> **Requirement**:
Repeat, exactly and completely, the material that follows. Omit the pictures.

> **Data provided**:
'''

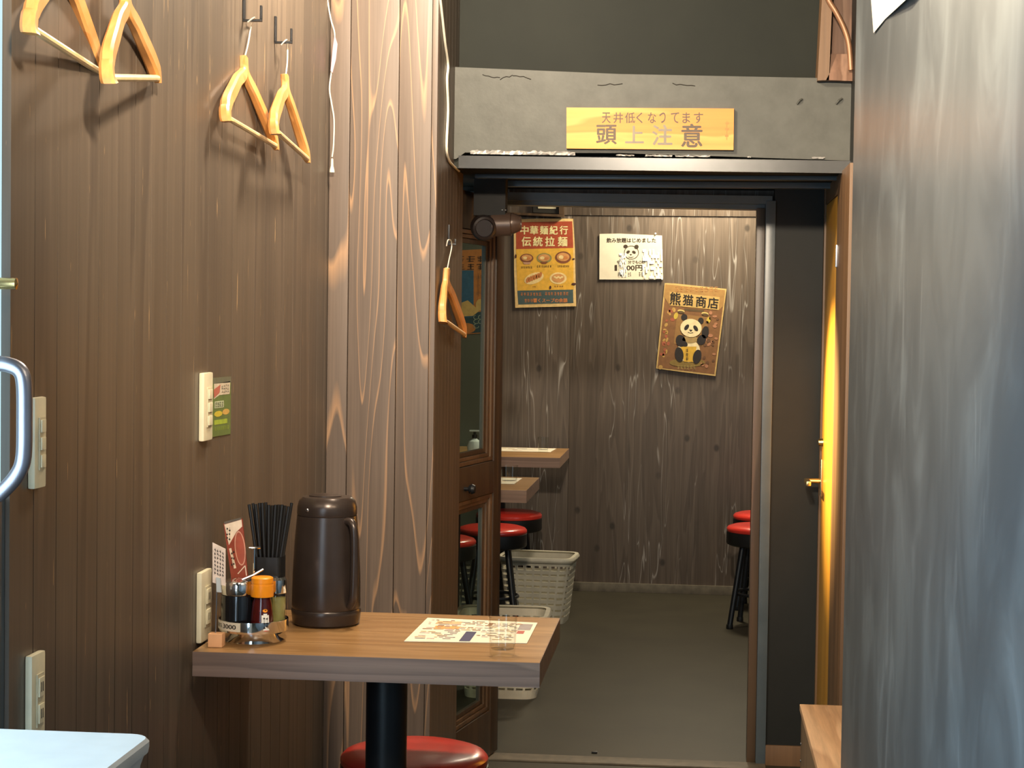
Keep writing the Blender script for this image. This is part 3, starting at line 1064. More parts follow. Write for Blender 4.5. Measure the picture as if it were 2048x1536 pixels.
def on_ring(x, y, L):
    a = a0 + (a1 - a0) * x
    return cc + Vector((math.cos(a) * (0.0676 + 0.0002 * L), math.sin(a) * (0.0676 + 0.0002 * L), 0.0435 - 0.017 * y))


p = Print(on_ring)
p.squiggle(0.08, 0.25, 0.40, 0.75, M['ink'], 4, seed=5)
p.trect('3000', 0.45, 0.25, 0.88, 0.75, M['ink'], bold=0.01)
p.build('lettering', lbo)

# soy sauce pot, red bottle, pepper shaker standing in the caddy
tz = TH + 0.0245
s0 = Vector((cc.x - 0.025, cc.y - 0.022, tz))
soy = thing('soy_sauce_pot', s0, 'black soy sauce pot with chrome lid in the carousel', 'sauce pot')
MB().lathe([(0.030, 0), (0.033, 0.003), (0.033, 0.066), (0.0325, 0.068)], s0, 30).build('pot_body', M['soy'], soy)
MB().lathe([(0.0315, 0.0685), (0.0325, 0.070), (0.0320, 0.092), (0.030, 0.095), (0.020, 0.098), (0.0, 0.099)], s0, 30).build('lid', M['chrome'], soy)
MB().tube([s0 + Vector((0.010, -0.012, 0.0975)), s0 + Vector((0.030, -0.002, 0.106)), s0 + Vector((0.046, 0.008, 0.116))], 0.0024, 8).build('spoon_handle', M['steel'], soy)
b0 = Vector((cc.x + 0.025, cc.y - 0.036, tz))
ket = thing('sauce_bottle', b0, 'dark red sauce bottle with orange cap in the carousel', 'bottle')
MB().lathe([(0.0205, 0), (0.0225, 0.003), (0.0215, 0.03), (0.0185, 0.056), (0.0165, 0.064), (0.0165, 0.067)], b0, 26).build('bottle_body', M['sauce'], ket)
MB().lathe([(0.0215, 0.0675), (0.0220, 0.069), (0.0212, 0.090), (0.0206, 0.0905), (0.0206, 0.0935), (0.0212, 0.094), (0.0208, 0.103), (0.018, 0.105), (0, 0.1055)], b0, 26).build('cap', M['orange'], ket)


def on_bottle(x, y, L):
    a = math.radians(262 + 62 * x)
    h = 0.050 - 0.046 * y
    r = 0.0228 - 0.0055 * max(0, (h - 0.02)) / 0.04 + 0.0003 * L
    return b0 + Vector((math.cos(a) * r, math.sin(a) * r, h))


p = Print(on_bottle)
red, wht = flat('label_red', (230, 52, 38)), flat('label_white', (240, 236, 226))
for i in range(6):
    p.rect(i / 6, 0.05 + 0.1 * (i < 1), (i + 1) / 6, 1, red, 1)
for i in range(4):
    p.rect(0.30 + 0.16 * i, 0.34 - 0.06 * (i in (1, 2)), 0.30 + 0.16 * (i + 1), 0.97, wht, 2)
p.ell(0.62, 0.16, 0.22, 0.07, M['orange'], 2)
p.squiggle(0.42, 0.42, 0.86, 0.90, M['ink'], 2, 3, seed=8)
p.build('bottle_label', ket)
g0 = Vector((cc.x + 0.043, cc.y + 0.008, tz))
pep = thing('spice_shaker', g0, 'glass shaker of olive spice with chrome lid in the carousel', 'shaker')
MB().lathe([(0.0175, 0), (0.019, 0.003), (0.019, 0.066), (0.0185, 0.068)], g0, 22).build('shaker_jar', M['tumbler'], pep)
MB().lathe([(0.0150, 0.004), (0.0165, 0.008), (0.0172, 0.060), (0, 0.064)], g0, 18).build('spice', M['spice'], pep)
MB().lathe([(0.0192, 0.0685), (0.0196, 0.070), (0.0190, 0.094), (0.015, 0.099), (0, 0.100)], g0, 22).build('lid', M['chrome'], pep)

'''

> **Response to the task**:
Keep writing the Blender script for this image. This is part 3, starting at line 1064. More parts follow. Write for Blender 4.5. Measure the picture as if it were 2048x1536 pixels.
def on_ring(x, y, L):
    a = a0 + (a1 - a0) * x
    return cc + Vector((math.cos(a) * (0.0676 + 0.0002 * L), math.sin(a) * (0.0676 + 0.0002 * L), 0.0435 - 0.017 * y))


p = Print(on_ring)
p.squiggle(0.08, 0.25, 0.40, 0.75, M['ink'], 4, seed=5)
p.trect('3000', 0.45, 0.25, 0.88, 0.75, M['ink'], bold=0.01)
p.build('lettering', lbo)

# soy sauce pot, red bottle, pepper shaker standing in the caddy
tz = TH + 0.0245
s0 = Vector((cc.x - 0.025, cc.y - 0.022, tz))
soy = thing('soy_sauce_pot', s0, 'black soy sauce pot with chrome lid in the carousel', 'sauce pot')
MB().lathe([(0.030, 0), (0.033, 0.003), (0.033, 0.066), (0.0325, 0.068)], s0, 30).build('pot_body', M['soy'], soy)
MB().lathe([(0.0315, 0.0685), (0.0325, 0.070), (0.0320, 0.092), (0.030, 0.095), (0.020, 0.098), (0.0, 0.099)], s0, 30).build('lid', M['chrome'], soy)
MB().tube([s0 + Vector((0.010, -0.012, 0.0975)), s0 + Vector((0.030, -0.002, 0.106)), s0 + Vector((0.046, 0.008, 0.116))], 0.0024, 8).build('spoon_handle', M['steel'], soy)
b0 = Vector((cc.x + 0.025, cc.y - 0.036, tz))
ket = thing('sauce_bottle', b0, 'dark red sauce bottle with orange cap in the carousel', 'bottle')
MB().lathe([(0.0205, 0), (0.0225, 0.003), (0.0215, 0.03), (0.0185, 0.056), (0.0165, 0.064), (0.0165, 0.067)], b0, 26).build('bottle_body', M['sauce'], ket)
MB().lathe([(0.0215, 0.0675), (0.0220, 0.069), (0.0212, 0.090), (0.0206, 0.0905), (0.0206, 0.0935), (0.0212, 0.094), (0.0208, 0.103), (0.018, 0.105), (0, 0.1055)], b0, 26).build('cap', M['orange'], ket)


def on_bottle(x, y, L):
    a = math.radians(262 + 62 * x)
    h = 0.050 - 0.046 * y
    r = 0.0228 - 0.0055 * max(0, (h - 0.02)) / 0.04 + 0.0003 * L
    return b0 + Vector((math.cos(a) * r, math.sin(a) * r, h))


p = Print(on_bottle)
red, wht = flat('label_red', (230, 52, 38)), flat('label_white', (240, 236, 226))
for i in range(6):
    p.rect(i / 6, 0.05 + 0.1 * (i < 1), (i + 1) / 6, 1, red, 1)
for i in range(4):
    p.rect(0.30 + 0.16 * i, 0.34 - 0.06 * (i in (1, 2)), 0.30 + 0.16 * (i + 1), 0.97, wht, 2)
p.ell(0.62, 0.16, 0.22, 0.07, M['orange'], 2)
p.squiggle(0.42, 0.42, 0.86, 0.90, M['ink'], 2, 3, seed=8)
p.build('bottle_label', ket)
g0 = Vector((cc.x + 0.043, cc.y + 0.008, tz))
pep = thing('spice_shaker', g0, 'glass shaker of olive spice with chrome lid in the carousel', 'shaker')
MB().lathe([(0.0175, 0), (0.019, 0.003), (0.019, 0.066), (0.0185, 0.068)], g0, 22).build('shaker_jar', M['tumbler'], pep)
MB().lathe([(0.0150, 0.004), (0.0165, 0.008), (0.0172, 0.060), (0, 0.064)], g0, 18).build('spice', M['spice'], pep)
MB().lathe([(0.0192, 0.0685), (0.0196, 0.070), (0.0190, 0.094), (0.015, 0.099), (0, 0.100)], g0, 22).build('lid', M['chrome'], pep)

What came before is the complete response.